Beyond the issue of private equity firms trying to preserve value in their investments, this could have a detrimental effect on the survival prospects of the target company. "Businesses suffer if they cannot get quick measures in place in the event of a covenant breach or looming default; when the market gets wind of potential problems it can be commercially damaging," explains Corinna Mitchell of law firm Dechert.

Reduced options

Furthermore, there are several restrictions to what can be done with assets that are subject to the scheme.

1. They are not allowed to be transferred away from the participants, which could have knock-on effects in the distressed debt market. Indeed, with two of the largest leveraged finance lenders across Europe in recent years - Royal Bank of Scotland and the new Lloyds Banking Group - already signed up to the scheme, the volume of trading on the secondary market could see a sharp decline.

This will concern those investors (and LPs) that have joined the rush into distressed debt in the last year, not least because there may be a reverse of the steep downward trajectory in pricing.
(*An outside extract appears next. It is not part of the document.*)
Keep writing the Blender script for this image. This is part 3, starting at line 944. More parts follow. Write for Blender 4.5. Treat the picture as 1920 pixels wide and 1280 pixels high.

2. Participating institutions are restricted from gaining direct or indirect control of any business related to a covered asset. This means that certain debt-for-equity swaps are off the cards if they would result in the creditors gaining a controlling interest in the company in question. Though this is not all that common, in Mitchell's words it does result in the "menu options of some restructurings being reduced."

3. Finally, once debt has become subject to the scheme, any subsequent refinancing can only be completed with HM Treasury approval. This will increase the complexity of future restructurings and is likely to lead to the sorts of issues seen with Icelandic banks, with decision-making becoming a much more time-consuming process.

Upping the ante

This last point may actually deter banks from eagerly allowing companies to default in order to gain protection under the scheme, as they will likely wish to avoid too much Government involvement in their dealings. It is also worth noting that participation in the scheme does come with terms, such as a cap on remuneration of employees, which may also cause institutions to avoid utilising the scheme where possible.

But despite these drawbacks, participating creditors are likely to have a changed approach and will no longer easily fold on terms in favour of a quick cash solution. Pressure will therefore be on private equity firms to make sure that any offer to a lender is better than that available simply by allowing a default to occur. "Though banks must attempt to mitigate losses, natural forces will tend towards a new mindset. Creditors involved in the scheme will have a different agenda now and there will need to be a substantial commercial incentive for them to act," Mitchells concludes.